EXTRACTED DATA ->
********

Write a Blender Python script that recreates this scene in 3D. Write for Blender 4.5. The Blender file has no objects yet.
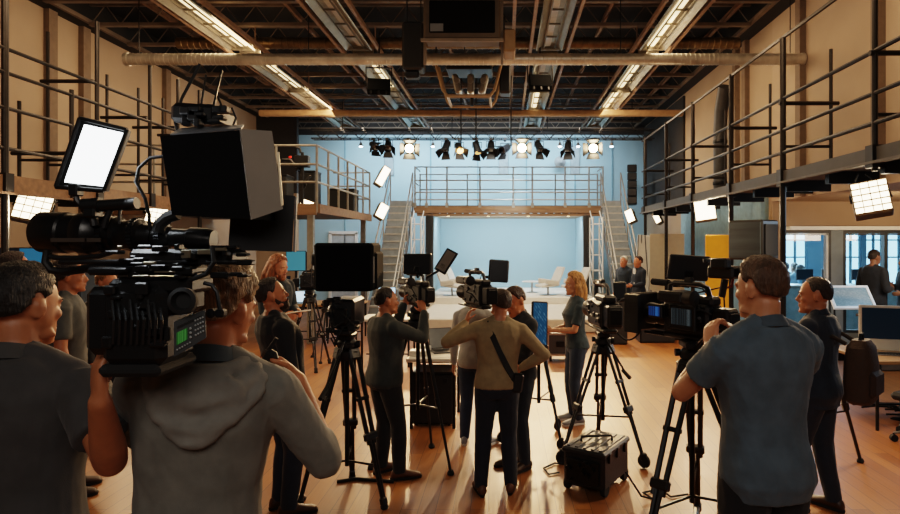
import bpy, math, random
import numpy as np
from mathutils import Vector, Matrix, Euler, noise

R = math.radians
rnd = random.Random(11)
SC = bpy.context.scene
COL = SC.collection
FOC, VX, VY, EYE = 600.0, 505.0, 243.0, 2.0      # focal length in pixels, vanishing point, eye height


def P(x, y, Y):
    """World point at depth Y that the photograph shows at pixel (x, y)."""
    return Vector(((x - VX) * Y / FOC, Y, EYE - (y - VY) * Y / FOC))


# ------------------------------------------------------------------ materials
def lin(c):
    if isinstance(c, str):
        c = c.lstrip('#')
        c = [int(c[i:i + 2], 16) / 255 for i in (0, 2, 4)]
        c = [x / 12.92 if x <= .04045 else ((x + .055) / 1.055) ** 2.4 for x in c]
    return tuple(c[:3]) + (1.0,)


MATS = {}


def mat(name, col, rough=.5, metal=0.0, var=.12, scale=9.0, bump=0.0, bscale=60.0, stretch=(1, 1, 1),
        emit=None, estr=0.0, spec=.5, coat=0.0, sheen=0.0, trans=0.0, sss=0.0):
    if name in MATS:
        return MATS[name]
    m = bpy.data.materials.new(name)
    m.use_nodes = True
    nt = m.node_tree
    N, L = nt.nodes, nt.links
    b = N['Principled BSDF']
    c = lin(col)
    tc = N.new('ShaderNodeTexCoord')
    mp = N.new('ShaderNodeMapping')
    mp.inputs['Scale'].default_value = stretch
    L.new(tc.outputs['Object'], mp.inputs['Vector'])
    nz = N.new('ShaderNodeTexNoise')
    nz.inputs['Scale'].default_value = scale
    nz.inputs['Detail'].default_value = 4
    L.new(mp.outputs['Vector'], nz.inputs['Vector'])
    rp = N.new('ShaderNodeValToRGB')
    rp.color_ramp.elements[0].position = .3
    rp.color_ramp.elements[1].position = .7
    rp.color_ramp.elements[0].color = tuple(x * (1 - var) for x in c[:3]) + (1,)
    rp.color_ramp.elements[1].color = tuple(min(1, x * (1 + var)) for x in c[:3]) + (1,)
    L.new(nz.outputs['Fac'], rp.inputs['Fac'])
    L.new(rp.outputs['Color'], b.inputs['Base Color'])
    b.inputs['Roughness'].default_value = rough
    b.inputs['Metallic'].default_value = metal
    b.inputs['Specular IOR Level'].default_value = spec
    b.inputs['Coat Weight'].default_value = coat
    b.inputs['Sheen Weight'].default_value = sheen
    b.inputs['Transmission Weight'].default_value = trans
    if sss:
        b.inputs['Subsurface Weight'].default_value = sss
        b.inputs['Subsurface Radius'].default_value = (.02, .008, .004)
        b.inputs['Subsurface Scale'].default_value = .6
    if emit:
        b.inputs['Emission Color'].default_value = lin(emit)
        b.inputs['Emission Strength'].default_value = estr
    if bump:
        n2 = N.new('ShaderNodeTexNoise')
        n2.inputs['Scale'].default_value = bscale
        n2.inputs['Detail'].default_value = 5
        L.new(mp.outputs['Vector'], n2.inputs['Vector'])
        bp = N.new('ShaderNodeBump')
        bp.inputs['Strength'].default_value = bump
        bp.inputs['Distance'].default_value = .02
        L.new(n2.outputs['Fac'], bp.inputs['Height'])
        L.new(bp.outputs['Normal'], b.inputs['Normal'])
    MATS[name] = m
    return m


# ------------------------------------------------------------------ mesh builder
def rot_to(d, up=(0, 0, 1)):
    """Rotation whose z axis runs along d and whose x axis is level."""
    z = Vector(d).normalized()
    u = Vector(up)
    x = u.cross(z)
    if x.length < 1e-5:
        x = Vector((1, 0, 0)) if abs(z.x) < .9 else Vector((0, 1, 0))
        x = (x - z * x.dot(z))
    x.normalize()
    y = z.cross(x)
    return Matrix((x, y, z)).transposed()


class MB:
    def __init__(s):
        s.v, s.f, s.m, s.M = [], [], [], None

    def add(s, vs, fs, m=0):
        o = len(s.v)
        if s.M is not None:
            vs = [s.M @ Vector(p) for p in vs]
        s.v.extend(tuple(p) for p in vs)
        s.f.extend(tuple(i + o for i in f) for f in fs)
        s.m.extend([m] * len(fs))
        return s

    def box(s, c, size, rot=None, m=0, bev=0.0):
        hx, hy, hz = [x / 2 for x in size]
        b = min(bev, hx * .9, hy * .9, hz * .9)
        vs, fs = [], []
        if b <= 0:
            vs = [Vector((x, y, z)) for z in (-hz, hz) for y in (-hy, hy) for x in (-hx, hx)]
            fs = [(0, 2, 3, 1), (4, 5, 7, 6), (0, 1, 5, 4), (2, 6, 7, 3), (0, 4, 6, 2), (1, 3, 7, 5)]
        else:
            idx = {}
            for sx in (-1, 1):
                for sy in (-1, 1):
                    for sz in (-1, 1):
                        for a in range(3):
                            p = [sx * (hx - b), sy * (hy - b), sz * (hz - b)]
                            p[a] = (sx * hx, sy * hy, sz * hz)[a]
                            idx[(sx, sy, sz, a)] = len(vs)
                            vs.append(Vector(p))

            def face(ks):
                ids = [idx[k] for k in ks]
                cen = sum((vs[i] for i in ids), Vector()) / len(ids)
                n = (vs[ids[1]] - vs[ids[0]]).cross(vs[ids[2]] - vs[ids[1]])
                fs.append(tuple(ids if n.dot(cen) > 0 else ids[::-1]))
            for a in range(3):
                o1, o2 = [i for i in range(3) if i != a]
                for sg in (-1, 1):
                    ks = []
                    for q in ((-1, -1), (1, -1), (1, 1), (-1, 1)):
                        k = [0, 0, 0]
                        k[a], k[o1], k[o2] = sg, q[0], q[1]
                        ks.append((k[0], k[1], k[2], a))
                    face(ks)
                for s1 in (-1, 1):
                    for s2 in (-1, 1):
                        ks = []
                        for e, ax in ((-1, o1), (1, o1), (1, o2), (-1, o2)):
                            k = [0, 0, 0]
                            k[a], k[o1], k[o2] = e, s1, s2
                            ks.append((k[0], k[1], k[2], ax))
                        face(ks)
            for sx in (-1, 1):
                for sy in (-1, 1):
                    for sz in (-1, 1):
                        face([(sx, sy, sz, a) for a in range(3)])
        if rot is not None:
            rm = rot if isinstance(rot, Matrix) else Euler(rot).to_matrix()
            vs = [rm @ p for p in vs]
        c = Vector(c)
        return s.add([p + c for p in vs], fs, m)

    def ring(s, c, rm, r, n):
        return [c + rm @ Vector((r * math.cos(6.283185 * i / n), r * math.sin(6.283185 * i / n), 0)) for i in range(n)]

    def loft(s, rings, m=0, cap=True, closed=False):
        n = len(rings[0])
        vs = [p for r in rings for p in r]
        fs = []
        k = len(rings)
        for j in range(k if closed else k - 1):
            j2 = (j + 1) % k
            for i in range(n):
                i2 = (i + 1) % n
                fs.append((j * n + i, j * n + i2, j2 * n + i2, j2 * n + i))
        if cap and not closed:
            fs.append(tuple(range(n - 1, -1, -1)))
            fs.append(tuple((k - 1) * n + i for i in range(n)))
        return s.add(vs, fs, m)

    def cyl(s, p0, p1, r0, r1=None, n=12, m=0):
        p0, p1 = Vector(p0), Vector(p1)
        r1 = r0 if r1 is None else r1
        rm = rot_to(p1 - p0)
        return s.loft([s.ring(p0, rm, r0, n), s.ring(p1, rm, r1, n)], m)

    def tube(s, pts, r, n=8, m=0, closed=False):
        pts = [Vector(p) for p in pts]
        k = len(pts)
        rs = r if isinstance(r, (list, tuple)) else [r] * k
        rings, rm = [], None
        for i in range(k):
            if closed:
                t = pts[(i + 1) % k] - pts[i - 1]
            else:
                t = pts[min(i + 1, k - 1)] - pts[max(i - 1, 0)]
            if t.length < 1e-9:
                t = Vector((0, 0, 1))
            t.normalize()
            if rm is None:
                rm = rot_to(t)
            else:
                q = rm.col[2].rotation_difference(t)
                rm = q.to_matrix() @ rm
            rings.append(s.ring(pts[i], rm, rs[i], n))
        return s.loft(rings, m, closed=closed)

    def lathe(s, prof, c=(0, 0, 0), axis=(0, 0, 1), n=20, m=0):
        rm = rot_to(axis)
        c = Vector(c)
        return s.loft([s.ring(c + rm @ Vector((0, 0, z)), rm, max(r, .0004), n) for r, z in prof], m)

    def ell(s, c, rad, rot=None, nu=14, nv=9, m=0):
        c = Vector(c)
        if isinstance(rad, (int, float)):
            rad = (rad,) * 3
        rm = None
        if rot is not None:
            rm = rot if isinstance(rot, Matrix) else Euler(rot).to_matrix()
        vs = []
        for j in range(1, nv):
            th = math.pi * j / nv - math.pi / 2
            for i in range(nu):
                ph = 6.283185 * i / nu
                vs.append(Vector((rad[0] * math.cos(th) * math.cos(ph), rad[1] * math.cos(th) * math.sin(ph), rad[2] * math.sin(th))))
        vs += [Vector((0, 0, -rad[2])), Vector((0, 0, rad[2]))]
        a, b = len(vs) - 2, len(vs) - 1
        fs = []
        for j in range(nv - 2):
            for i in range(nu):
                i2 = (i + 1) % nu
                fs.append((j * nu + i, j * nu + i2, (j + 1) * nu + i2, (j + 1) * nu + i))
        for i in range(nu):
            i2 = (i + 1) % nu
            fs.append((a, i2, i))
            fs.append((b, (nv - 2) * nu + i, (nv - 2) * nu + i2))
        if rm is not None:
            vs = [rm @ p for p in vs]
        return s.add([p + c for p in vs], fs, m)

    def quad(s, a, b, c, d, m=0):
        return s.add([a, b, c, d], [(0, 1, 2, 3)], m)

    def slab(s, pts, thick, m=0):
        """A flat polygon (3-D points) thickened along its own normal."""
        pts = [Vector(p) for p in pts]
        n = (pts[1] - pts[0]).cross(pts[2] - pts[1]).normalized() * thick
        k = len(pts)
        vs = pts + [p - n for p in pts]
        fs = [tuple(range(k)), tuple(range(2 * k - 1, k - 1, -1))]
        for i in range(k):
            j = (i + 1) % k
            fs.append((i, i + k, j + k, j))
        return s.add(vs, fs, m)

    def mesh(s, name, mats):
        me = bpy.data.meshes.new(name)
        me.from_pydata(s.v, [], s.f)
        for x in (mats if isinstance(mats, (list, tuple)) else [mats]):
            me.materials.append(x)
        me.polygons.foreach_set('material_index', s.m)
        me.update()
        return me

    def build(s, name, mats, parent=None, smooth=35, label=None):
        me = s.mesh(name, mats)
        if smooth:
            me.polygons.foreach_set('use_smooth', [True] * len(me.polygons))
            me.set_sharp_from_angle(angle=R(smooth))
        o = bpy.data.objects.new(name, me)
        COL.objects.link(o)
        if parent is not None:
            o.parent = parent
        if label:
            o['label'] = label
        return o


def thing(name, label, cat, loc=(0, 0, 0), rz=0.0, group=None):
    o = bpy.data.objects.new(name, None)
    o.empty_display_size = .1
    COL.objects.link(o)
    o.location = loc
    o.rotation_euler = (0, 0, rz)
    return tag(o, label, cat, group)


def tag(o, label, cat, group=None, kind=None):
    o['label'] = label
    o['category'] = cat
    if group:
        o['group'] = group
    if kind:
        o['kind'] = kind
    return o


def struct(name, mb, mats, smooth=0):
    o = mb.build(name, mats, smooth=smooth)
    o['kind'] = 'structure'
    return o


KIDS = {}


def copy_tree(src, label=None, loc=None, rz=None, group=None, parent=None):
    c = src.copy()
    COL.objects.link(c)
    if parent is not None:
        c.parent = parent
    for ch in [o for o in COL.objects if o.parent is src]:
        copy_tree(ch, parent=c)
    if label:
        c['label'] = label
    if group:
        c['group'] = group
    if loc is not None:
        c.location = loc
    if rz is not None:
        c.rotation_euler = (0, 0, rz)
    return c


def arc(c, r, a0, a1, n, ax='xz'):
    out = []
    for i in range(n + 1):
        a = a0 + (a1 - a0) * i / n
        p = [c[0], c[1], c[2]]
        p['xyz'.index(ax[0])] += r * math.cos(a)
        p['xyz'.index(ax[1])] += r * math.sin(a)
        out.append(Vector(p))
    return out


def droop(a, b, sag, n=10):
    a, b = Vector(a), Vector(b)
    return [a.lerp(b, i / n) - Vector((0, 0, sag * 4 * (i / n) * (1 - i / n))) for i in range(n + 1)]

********

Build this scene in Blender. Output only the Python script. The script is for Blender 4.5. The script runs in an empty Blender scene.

********

AIM -> Copy word for word only the lines above from the one with "Write a Blender" through the one with "from mathutils import". Leave pictures out.

RESULT FOR THIS EXERCISE ->
Write a Blender Python script that recreates this scene in 3D. Write for Blender 4.5. The Blender file has no objects yet.
import bpy, math, random
import numpy as np
from mathutils import Vector, Matrix, Euler, noise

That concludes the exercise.